“Non è l’arena” su La7 mi fa guardare con una certa continuità Massimo Giletti. Prima non mi era mai capitato, nonostante sia un giornalista televisivo molto famoso e con conduzioni fin dagli Anni Novanta.
Il codice deontologico dell’Ordine vieta ai giornalisti di fare pubblicità. La motivazione? Per non venire meno ai requisiti di neutralità della professione. Nei confronti di Giletti ha avviato diversi procedimenti disciplinari per commistione tra attività giornalistica e pubblicità. E lui, nel 2008, per tagliare la testa al toro, si è dimesso dall’Ordine. Anche in questo caso trovo l’Ordine dei giornalisti inutile e ipocrita perché la deontologia la valutano i lettori/spettatori e non “colleghi” che non hanno mai scritto un articolo come si deve in vita loro; e perché più un giornalista è ricco – anche grazie al ruolo di testimonial aziendale – e più è probabile che sia libero e indipendente di scrivere-dire quello che reputa veritiero.
Sta di fatto che la sera della Befana sono lì a guardare “Non è l’arena”, dove prima si festeggia l’81esimo compleanno di Celentano, poi l’estro di Fiorello e, nel intermezzo, assistiamo a un momento di assoluta emozione collettiva.
Giletti davanti alle telecamere si trova piuttosto a suo agio, tant’è che canta – bene ma non benissimo – un paio di canzoni di Celentano, in un duetto con il sorprendente Claudio Santamaria – sì, l’attore, bravo anche con la voce e la chitarra. Poi arriva l’intermezzo per informare il pubblico sulle novità del caso di cronaca che la redazione giornalistica sta portando avanti da tempo sulle tre sorelle Napoli, imprenditrici agricole vittime da anni di intimidazioni mafiose a Mezzojuso, nel palermitano, senza protezioni dallo Stato e senza la solidarietà degli altri concittadini.
La novità è che a Salvatore Battaglia, l’unico in paese a difendere le tre sorelle, degli ignoti hanno bruciato la macchina. Il resto, oltre a una vicenda simile a molte altre che le pagine di cronaca, letteratura, cinema e musica hanno raccontato con dovizia di particolari, fa già parte della storia della tv italiana.

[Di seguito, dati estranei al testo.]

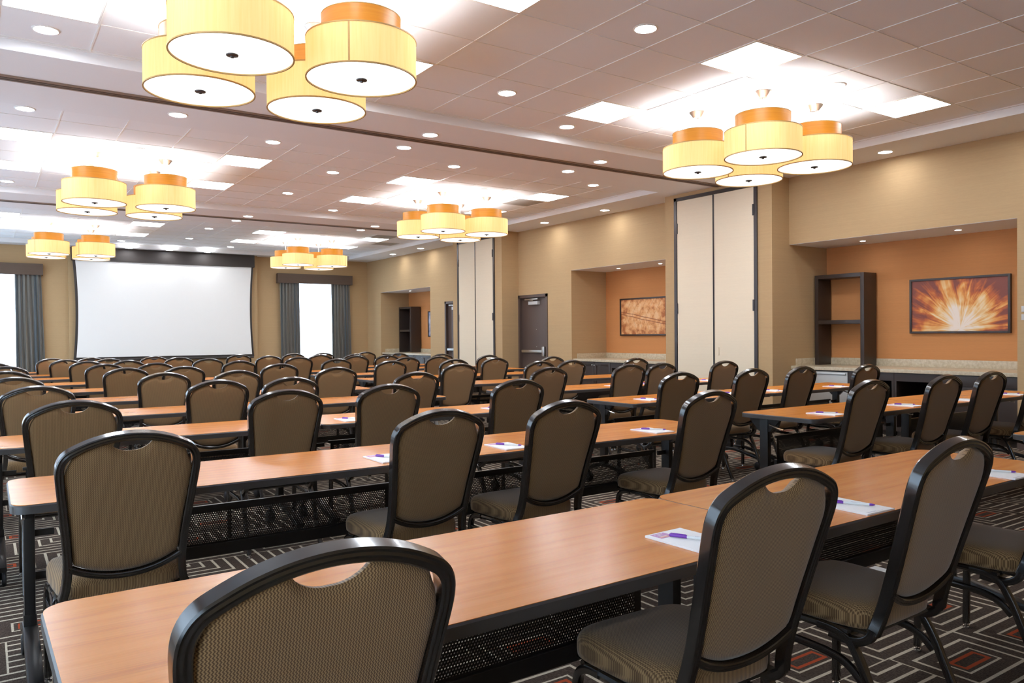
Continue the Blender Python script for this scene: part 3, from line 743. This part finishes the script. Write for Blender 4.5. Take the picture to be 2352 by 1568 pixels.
# ------------------------------------------------------------------ tables
def rounded_top(L, Wd, r, z0, z1):
    return MB().prism(rrect(L / 2, Wd / 2, r, 6), z0, z1)
def make_table(L=1.83, Wd=.62):
    r = thing('training_table', '', 'table')
    m = rounded_top(L - .008, Wd - .008, .058, TH - .010, TH)
    m.obj('tabletop', M['wood'], r)
    m = MB(); o = rrect(L / 2, Wd / 2, .062, 6)
    prof = [(0.0, TH - .032), (0.0, TH - .006), (-.004, TH - .0012), (-.014, TH - .0012), (-.014, TH - .032)]
    rows = []
    for d, z in prof: rows.append([(x * (1 + d / (L / 2)), y * (1 + d / (Wd / 2)), z) for x, y in o])
    m.grid(rows, closed_u=True, closed_v=True)
    m.box((-L / 2 + .03, -Wd / 2 + .03, TH - .030), (L / 2 - .03, Wd / 2 - .03, TH - .011))
    m.obj('edge_band', M['edge'], r)
    px_ = L / 2 - .085; yp = .145
    MB().box((-.70, yp - .0015, .345), (.70, yp + .0015, .566)).obj('modesty_panel', M['perf'], r)
    MB().box((-.715, yp - .012, .343), (.715, yp + .012, .395), .003).box((-.715, yp - .009, .550), (.715, yp + .009, .568), .003).obj('panel_rail', M['black_metal'], r)
    for sg in (-1, 1):
        x = 0
        m = MB().box((x - .019, yp - .034, .17), (x + .019, yp + .034, .705), .006)
        m.prism([(yp - .125, .703), (yp + .125, .703), (yp + .125, .690), (yp + .045, .610), (yp - .045, .610), (yp - .125, .690)], x - .014, x + .014, 'x')
        m.box((x - .022, yp - .038, .17), (x + .022, yp + .038, .235), .006)
        a_, b_ = sorted((x - sg * .016, x - sg * .085))
        m.box((a_, yp - .008, .36), (b_, yp + .008, .39)).box((a_, yp - .006, .53), (b_, yp + .006, .556))
        lg = m.obj('leg', M['black_metal'], r, 35, (sg * px_, 0, 0))
        y0 = yp - .06
        path = [(x, y0 - .36, .098), (x, y0 - .33, .112), (x, y0 - .20, .140), (x, y0 - .02, .175), (x, y0 + .10, .175), (x, y0 + .20, .140), (x, y0 + .30, .112), (x, y0 + .33, .098)]
        MB().sweep(path, [(a, b) for a, b in rrect(.026, .016, .007, 2)]).obj('foot', M['black_metal'], lg)
        for y in (y0 - .30, y0 + .27):
            c = MB()
            for dx in (-.014, .014):
                rows = []
                for rr, w_ in ((.001, dx - .011), (.034, dx - .011), (.042, dx - .006), (.042, dx + .006), (.034, dx + .011), (.001, dx + .011)):
                    rows.append([(x + w_, y + rr * math.cos(2 * PI * k / 16), .042 + rr * math.sin(2 * PI * k / 16)) for k in range(16)])
                c.grid(rows, closed_u=True)
            c.tube([(x, y, .042), (x, y, .115)], .010, 8); c.tube([(x - .02, y, .042), (x + .02, y, .042)], .008, 8)
            c.obj('caster', M['rubber'], lg)
        MB().tube([(x + sg * .02, yp - .05, .665), (x + sg * .024, yp - .13, .64), (x + sg * .024, yp - .17, .635)], .006, 6).obj('release_lever', M['chrome'], lg)
    return r
ROWN = ORD
NY = [1.323, 3.105, 4.79, 6.27, 7.74, 9.32, 10.90, 12.48, 13.74, 14.98]
NYR = [1.36, 3.05, 4.63, 6.18, 7.66, 9.22, 10.62, 12.08, 13.34, 14.72]
LX = [.095, .07, -.02, -.08, -.14, -.20, -.22, -.26, -.34, -.45]
RX = [4.70, 4.49, 4.36, 4.30, 4.22, 4.12, 4.02, 3.93, 3.84, 3.72]
LROT = [.0135, -.003, 0, .008, 0, 0, 0, 0, 0, 0]
CH = [  # row, column (0-3 window-side block, 4-7 recess-side block), x, y of the apex at .985 m
 (0,0,.43,1.10),(0,1,1.572,1.131),(0,2,2.392,1.119),(0,3,3.367,1.117),
 (1,0,.41,2.87),(1,1,1.612,2.871),(1,2,2.309,2.885),(1,3,3.332,2.885),(1,4,4.88,2.87),(1,5,5.82,2.84),(1,6,6.59,2.88),(1,7,7.52,2.88),
 (2,0,.38,4.49),(2,1,1.50,4.55),(2,2,2.20,4.62),(2,3,3.16,4.50),(2,4,4.75,4.56),(2,5,5.67,4.50),(2,6,6.39,4.52),(2,7,7.19,4.27),
 (3,0,.30,6.03),(3,1,1.44,5.94),(3,2,1.99,5.94),(3,3,3.14,6.04),(3,4,4.57,6.14),(3,5,5.63,6.05),(3,6,6.11,6.01),(3,7,7.10,5.96),
 (4,0,.21,7.53),(4,1,1.36,7.57),(4,2,1.99,7.48),(4,3,3.05,7.73),(4,4,4.52,7.81),(4,5,5.62,7.73),(4,6,5.98,7.50),(4,7,6.96,7.36),
 (5,0,.18,8.98),(5,1,1.28,9.22),(5,2,1.83,9.06),(5,3,2.88,9.01),(5,4,4.36,9.12),(5,5,5.24,8.99),(5,6,6.01,9.19),(5,7,6.72,8.76),
 (6,0,.22,10.55),(6,1,1.25,10.72),(6,2,1.80,10.53),(6,3,2.87,10.71),(6,4,4.17,10.49),(6,5,5.27,10.48),(6,6,5.75,10.36),(6,7,6.64,10.31),
 (7,0,.12,12.2),(7,1,1.20,12.22),(7,2,1.72,12.21),(7,3,2.78,12.07),(7,4,4.14,12.00),(7,5,5.05,11.86),(7,6,5.59,11.82),(7,7,6.47,11.54),
 (8,1,1.03,13.27),(8,2,1.64,13.58),(8,3,2.62,13.33),(8,4,4.01,13.14),(8,5,4.85,12.96),(8,6,5.50,12.98),(8,7,6.36,12.99),
 (9,1,.92,14.40),(9,2,1.48,14.41),(9,3,2.40,14.08),(9,4,3.87,14.47),(9,5,4.88,14.45),(9,6,5.45,14.41),(9,7,6.44,14.66)]
def rowmean(k, blk):
    v = [q[3] for q in CH if q[0] == k and (q[1] < 4) == blk]; return sum(v) / len(v)
CH = [(k, c, x * (rowmean(k, c < 4) / y) ** .75, y * (rowmean(k, c < 4) / y) ** .75) if k >= 4 else (k, c, x, y) for k, c, x, y in CH]
tab0 = make_table()
first = True
TBL = []
for k in range(10):
    for side in (0, 1):
        for h in (0, 1):
            W_ = 1.83 if side == 0 else 1.80
            x0 = (LX if side == 0 else RX)[k]; yn = (NY if side == 0 else NYR)[k]
            rot = LROT[k] if side == 0 else 0
            cx, cy = x0 + W_ * (h + .5), yn + .31
            if side == 0 and k == 0: cy = 1.323 + .319
            px0 = x0 + W_
            cxr = px0 + (cx - px0) * math.cos(rot); cyr = cy + (cx - px0) * math.sin(rot)
            lab = 'wood-top folding table, %s row from the camera, %s block, %s half' % (ROWN[k], ('window-side', 'recess-side')[side], ('window-side', 'recess-side')[h])
            if first:
                o = tab0; o.location = (cxr, cyr, 0); o.rotation_euler = (0, 0, rot); o['label'] = lab; o['group'] = 'classroom tables'; first = False
            else:
                o = dup(tab0, (cxr, cyr, 0), rot, lab, skip=() if k < 5 else ('release_lever', 'caster'))
            sc = W_ / 1.83 - .0005
            o.scale = (sc, 1, 1)
            for lg in o.children:
                if not lg.name.startswith('leg'): continue
                sg = 1 if lg.location.x > 0 else -1
                best = None
                for ins in (.085, .10, .07, .115, .055, .13, .15, .17, .045):
                    lx = sg * (W_ / 2 - ins) * math.cos(rot) + cxr
                    gap = min([min(abs(lx - q[2] - .214), abs(lx - q[2] + .214)) for q in CH if q[0] == k and abs(q[2] - lx) < .6] or [1])
                    if best is None or gap > best[0] + .004: best = (gap, ins)
                    if gap > .052: break
                lg.location.x = sg * (W_ / 2 - best[1]) / sc; lg.scale.x = 1 / sc

# ------------------------------------------------------------------ chairs
TILT = .282
def bk(z): return -TILT * (z - .45)
def make_chair():
    r = thing('banquet_chair', '', 'chair')
    # frame centre line on the leaning back plane
    half = [(.200, .40), (.187, .45), (.182, .52), (.186, .60), (.198, .72), (.209, .82), (.2125, .865), (.208, .897), (.193, .921), (.165, .938), (.118, .958), (.062, .972), (0, .977)]
    pts = [(u, z) for u, z in half]
    full = [(-u, z) for u, z in pts] + [(u, z) for u, z in reversed(pts[:-1])]
    path = [(u, bk(z) + .012, z) for u, z in full]
    path = [tuple(v) for v in spline(path, 4)]
    nrm = Vector((0, 1, TILT)).normalized()
    prof = [(-.0135, -.016), (-.0135, .013), (-.0105, .017), (.0105, .017), (.0135, .013), (.0135, -.016), (.010, -.019), (.005, -.0175), (0, -.0195), (-.005, -.0175), (-.010, -.019)]
    m = MB(); m.sweep(path, prof, n=nrm)
    # lower rail of the back, a hanging arc
    arc = []
    for i in range(17):
        u = -.180 + .360 * i / 16; z = .476 + .053 * (abs(u) / .18) ** 2.2
        arc.append((u, bk(z) + .012, z))
    m.sweep(arc, [(a * .8, b) for a, b in prof], n=nrm)
    m.obj('back_frame', M['chair_metal'], r)
    # posts run down and curl forward under the seat
    m = MB()
    for sg in (-1, 1):
        p = spline([(sg * .200, bk(.41) + .012, .41), (sg * .204, .034, .385), (sg * .206, .066, .366), (sg * .207, .115, .364), (sg * .207, .16, .368)], 5)
        m.sweep(p, rrect(.0135, .0135, .005, 2))
        m.tube([(sg * .205, .10, .384), (sg * .205, .36, .384)], .0125, 8)
    m.box((-.195, .04, .388), (.195, .42, .397)).tube([(-.205, .38, .384), (.205, .38, .384)], .011, 8).tube([(-.205, .11, .372), (.205, .11, .372)], .011, 8)
    m.obj('seat_frame', M['chair_metal'], r)
    for sg in (-1, 1):
        f = MB(); f.sweep(spline([(sg * .206, .30, .384), (sg * .207, .355, .380), (sg * .209, .388, .355), (sg * .211, .398, .30), (sg * .212, .400, .15), (sg * .212, .402, .020)], 5), rrect(.0130, .0130, .006, 2))
        f = f.obj('leg', M['chair_metal'], r)
        MB().lathe([(.008, .022), (.008, .012), (.014, .010), (.015, .000), (.002, .0)], 12, (sg * .212, .402)).obj('glide', M['chrome'], f)
        f = MB(); f.sweep(spline([(sg * .207, .20, .384), (sg * .208, .135, .380), (sg * .210, .095, .362), (sg * .212, .068, .325), (sg * .214, .040, .27), (sg * .216, -.010, .15), (sg * .218, -.075, .020)], 5), rrect(.0130, .0130, .006, 2))
        f = f.obj('leg', M['chair_metal'], r)
        MB().lathe([(.008, .022), (.008, .012), (.014, .010), (.015, .000), (.002, .0)], 12, (sg * .218, -.076)).obj('glide', M['chrome'], f)
        s_ = MB(); s_.sweep(spline([(sg * .211, .399, .315), (sg * .211, .30, .312), (sg * .211, .16, .305), (sg * .213, .095, .285), (sg * .214, .050, .245)], 5), rrect(.0075, .0125, .004, 2))
        s_.obj('stretcher', M['chair_metal'], r)
    # back pad with hand grip scoop
    def interp(tab, v):
        if v <= tab[0][0]: return tab[0][1]
        for (a, fa), (b, fb) in zip(tab, tab[1:]):
            if v <= b: return fa + (fb - fa) * (v - a) / (b - a)
        return tab[-1][1]
    Wt = [(.50, .160), (.53, .170), (.60, .174), (.72, .186), (.82, .197), (.865, .2005), (.90, .194), (.925, .180), (.96, .163)]
    crown = [(0, .9635), (.062, .9585), (.118, .9445), (.165, .925), (.190, .910), (.21, .89)]
    def ztop(u):
        u = abs(u); z = interp(crown, u)
        if u < .068: z -= .040 * (1 - (u / .068) ** 2) ** .75
        return z
    def zbot(u): return .488 + .050 * (abs(u) / .17) ** 2.2
    nu, nv = 34, 26
    def face(sgn, off, hgt):
        rows = []
        for j in range(nv + 1):
            tt = j / nv; z0 = .51 + .43 * tt; row = []
            for i in range(nu + 1):
                q = -1 + 2 * i / nu
                q = math.copysign(abs(q) ** .9, q)
                u = q * interp(Wt, z0)
                z = zbot(u) + (ztop(u) - zbot(u)) * tt
                e = (1 - abs(q) ** 9) * (1 - abs(2 * tt - 1) ** 11)
                yy = bk(z) + .012 + off + sgn * hgt * max(e, 0) ** .55
                row.append((u, yy, z))
            rows.append(row)
        return rows
    m = MB()
    A = face(-1, -.004, .0135); B = face(1, .006, .026)
    RA = m.grid(A); RB = m.grid(B)
    for a, b in ((RA[0], RB[0]), (RA[-1], RB[-1]), ([q[0] for q in RA], [q[0] for q in RB]), ([q[-1] for q in RA], [q[-1] for q in RB])):
        for i in range(len(a) - 1):
            try: m.bm.faces.new((a[i], a[i + 1], b[i + 1], b[i]))
            except ValueError: pass
    m.obj('back_pad', M['fab_back'], r, 50)
    # seat cushion
    def ring(inset, z, dz=0):
        out = []
        n_ = 48
        for i in range(n_):
            a = 2 * PI * i / n_; ca, sa = math.cos(a), math.sin(a)
            e = .36
            X = math.copysign(abs(ca) ** e, ca); Y = math.copysign(abs(sa) ** e, sa)
            cy = .235; hy = .205 - inset; y = cy + hy * Y
            hx = (.198 + .026 * (y / .44)) - inset
            out.append((hx * X, y, z - dz * (Y > .5) * 0))
        return out
    m = MB()
    R = m.grid([ring(.012, .394), ring(.002, .402), ring(.0, .418), ring(.0, .440), ring(.004, .455), ring(.013, .467), ring(.030, .474), ring(.065, .479), ring(.11, .482), ring(.16, .483)], closed_u=True)
    m.cap(list(reversed(R[0]))); m.cap(R[-1])
    m.obj('seat', M['fab_seat'], r, 60)
    return r
ch0 = make_chair(); used = False
CROT = {(0,0): .035, (1,0): .02, (1,1): .03, (1,2): .05, (1,3): .04, (0,2): .02}
SEAT = ['aisle seat', 'second from the aisle', 'third from the aisle', 'fourth from the aisle']
for k, c, x, y in CH:
    n = 3 - c if c < 4 else c - 4
    lab = 'brown banquet chair, %s row from the camera, %s block, %s' % (ORD[k], 'window-side' if c < 4 else 'recess-side', SEAT[n])
    rz = CROT.get((k, c), random.uniform(-.03, .03))
    ynr = (NY[k] if c < 4 else NYR[k]) + (LROT[k] * (x - LX[k] - 1.83) if c < 4 else 0)
    yy = min(y + .155, ynr - .032)
    if k > 0: yy = max(yy, (NY if c < 4 else NYR)[k - 1] + .62 + .21)
    if not used:
        o = ch0; o.location = (x, yy, 0); o.rotation_euler = (0, 0, rz); o['label'] = lab; o['group'] = 'banquet chairs at the tables'; used = True
    else: o = dup(ch0, (x, yy, 0), rz, lab, skip=() if k < 5 else ('glide',))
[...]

Giletti in un istante passa dai sorrisi e dal karaoke a primi piani di rara intensità, infervorandosi, difendendo le sorelle minacciate e il suo lavoro giornalistico, attaccando questo e quello, elogiando il coraggio civico di Salvatore – eroe borghese di una Italia che ha un disperato bisogno di una nuova generazione di cittadini gramscianamente non indifferenti – con una navigata capacità di gestire il ritmo della trasmissione e il pathos narrativo, tanto che il pubblico parte con una spontanea standing ovation, fino al colpo di scena.
Il diabolico Giletti – diabolico per la funambolica bravura – fa alzare in piedi Salvatore e lo invita ad avvicinarsi e poi gli consegna le chiavi di un’auto nuova, regalata dal programma, abbracciandolo e piangendo. Adesso si commuovono tutti, compreso il sottoscritto sul divano. E anche se per tutto il tempo della trasmissione hai un po’ la sensazione che Giletti sia sempre un filo eccessivo, ma soltanto un filo, sopra le righe quanto basta e che alla fine non guasta e anzi, con tutto quel pathos e coinvolgimento personale e fervore che dal singolo diventa collettivo… ti fa sperare in una Italia migliore.